Supermarket referee long overdue

Parliament will have the opportunity to establish a supermarket referee to ensure supermarkets treat suppliers fairly, after Green MP Mojo Mathers’ Commerce (Supermarket Adjudicator and Code of Conduct) Amendment Bill was pulled from the members’ bill ballot today.

The Bill establishes an independent supermarket adjudicator who would work with the industry to develop a code of conduct for relationships between supermarkets and their suppliers, and deal with complaints about behaviour that allegedly breaches the code. 

“The two huge supermarket chains control over 90 percent of the industry and have such extensive buying power that they can dictate terms and prices to their suppliers, who are often smaller local companies,” Green Party commerce and consumer affairs spokesperson Mojo Mathers said.

“Local food producers can be forced into accepting low prices from the supermarkets, who can then on-sell the local food with huge margins and make massive profits. People pay more for food but the local companies who make the food don’t get the benefit.

“New Zealand has the most concentrated supermarket market in the world and so local produce suppliers and consumers need someone on their side to make sure they get a fair deal and don’t face harmful monopolistic behaviour.
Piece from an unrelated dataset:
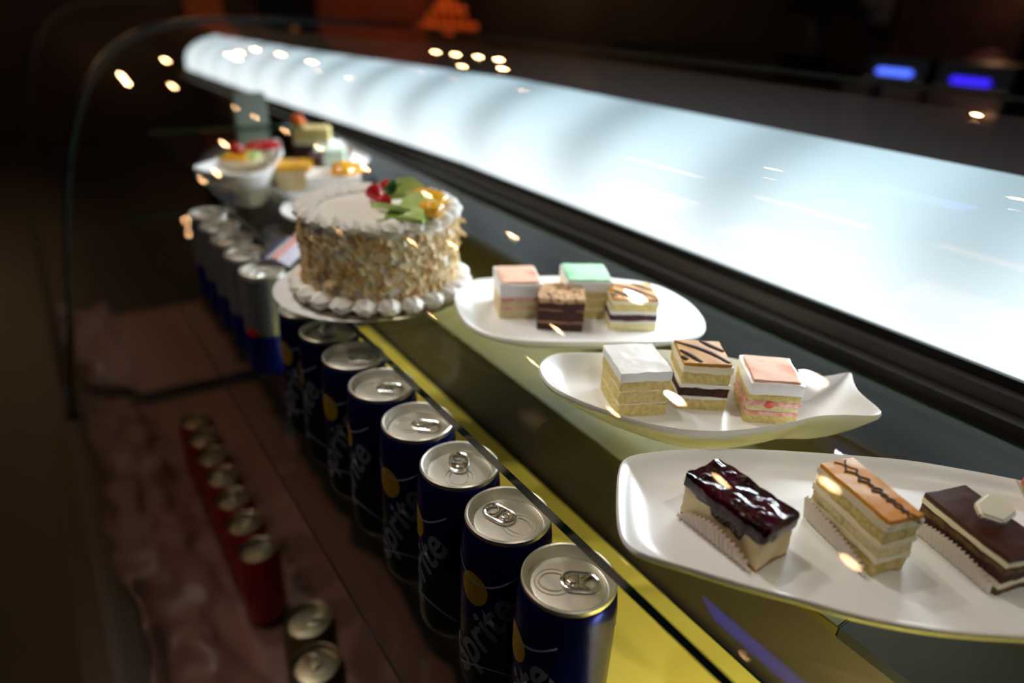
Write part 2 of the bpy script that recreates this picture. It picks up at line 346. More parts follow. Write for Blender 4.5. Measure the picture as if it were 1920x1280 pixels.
o=box('blue_tube_light',-3.75,-3.40,1.05,1.78,CEZ-.03,CEZ-.001,emis('blue_neon',(60,70,255),3.2),None,.01); tag(o,'blue ceiling tube light mirrored at the lower right of the glass','ceiling light')
o=box('blue_tube_light',2.95,3.2,1.35,1.85,CEZ-.03,CEZ-.001,emis('pale_blue_neon',(110,130,255),1.2),None,.01); tag(o,'pale blue ceiling tube mirrored faintly on the white light panel','ceiling light')
# ------------------------------------------------------------------ cans
def can_body_mat(name,top,low,split):
    m=bpy.data.materials.new(name); m.use_nodes=True; nt=m.node_tree; p=nt.nodes['Principled BSDF']; N=nt.nodes.new; L=nt.links.new
    tc=N('ShaderNodeTexCoord'); sp=N('ShaderNodeSeparateXYZ'); L(tc.outputs['Object'],sp.inputs[0])
    rp=N('ShaderNodeValToRGB'); mr=N('ShaderNodeMapRange'); L(sp.outputs['Z'],mr.inputs[0]); mr.inputs['From Max'].default_value=.145; L(mr.outputs[0],rp.inputs[0])
    el=rp.color_ramp.elements; el[0].position=split[0]; el[0].color=lin(low); el[1].position=split[1]; el[1].color=lin(top)
    L(rp.outputs[0],p.inputs['Base Color']); p.inputs['Metallic'].default_value=.75; p.inputs['Roughness'].default_value=.27; return m
SODA=can_body_mat('blue_green_can_print',(13,22,92),(4,56,30),(.42,.58))
ENERGY=can_body_mat('silver_blue_can_print',(176,178,180),(30,44,150),(.40,.405))
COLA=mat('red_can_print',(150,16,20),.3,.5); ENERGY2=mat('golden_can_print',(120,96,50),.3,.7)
LOGO=mat('silver_logo_print',(104,110,122),.45,.2); LEMON=mat('lemon_print',(150,118,12),.4,.1); RED=mat('red_print',(190,24,24),.4); LINEM=mat('pale_line_print',(150,165,190),.4,.2)
def body_prof(h,r_,rl):
    return [(0,.006),(r_*.62,.003),(r_*.72,0),(r_*.80,.001),(r_*.94,.007),(r_*.99,.012),(r_,.017),(r_,h-.020),(r_*.985,h-.015),(rl+.0006,h-.0055),(rl-.0006,h-.004)]
def lid_bm(h,rl):
    bm=bmesh.new(); lathe(bm,[(rl-.0004,h-.0045),(rl+.0004,h-.003),(rl+.0002,h-.0008),(rl-.0008,h),(rl-.0018,h-.0006),(rl-.0024,h-.003),(rl-.0034,h-.0088),(rl-.0042,h-.0092),(rl-.0048,h-.0078),(rl-.0056,h-.0066),(rl-.0075,h-.0062),(0,h-.0062)],64); return bm
def stadium(cx,cy,L,wd,n=10):
    pts=[]
    for k in range(n+1): a=-PI/2+PI*k/n; pts.append((cx+L/2+wd/2*math.cos(a),cy+wd/2*math.sin(a)))
    for k in range(n+1): a=PI/2+PI*k/n; pts.append((cx-L/2+wd/2*math.cos(a),cy+wd/2*math.sin(a)))
    return pts
def tab_bm(z):
    bm=bmesh.new()
    # rounded frame of the ring pull, its cross bar and the rivet end
    tube(bm,[(x,y,z+.0016) for x,y in stadium(.0065,0,.0085,.0125)],.00135,8,True)
    tube(bm,[(.0060,-.0052,z+.0015),(.0060,.0052,z+.0015)],.0013,8)
    tube(bm,[(.0115,-.0048,z+.0015),(.0085,-.002,z+.0014),(.0085,.002,z+.0014),(.0115,.0048,z+.0015)],.0007,6)
    vs=bx(bm,-.002,.0062,-.0048,.0048,z+.0006,z+.0018)
    lathe(bm,[(.0028,z+.0018),(.0026,z+.0030),(.0016,z+.0034),(0,z+.0032)],16,(.0018,0,0))
    return bm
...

“The current system isn’t working because the Commerce Commission is an ambulance at the bottom of the cliff. The supermarket adjudicator would be a fence at the top, stopping potential issues before they become big problems and establishing an independent process for dispute resolution.

“All New Zealanders will benefit from a fairer system for supplying supermarkets because if small local food producers are forced out of business by anti-competitive behaviour from the supermarkets, not only will jobs be cut but consumers will have less choice on the shelves.

"Experience from the UK and from Australia shows that voluntary codes don't work because there is too great an imbalance in power between the negotiating parties. The UK has a compulsory code of conduct and an independent adjudicator,” Ms Mathers said.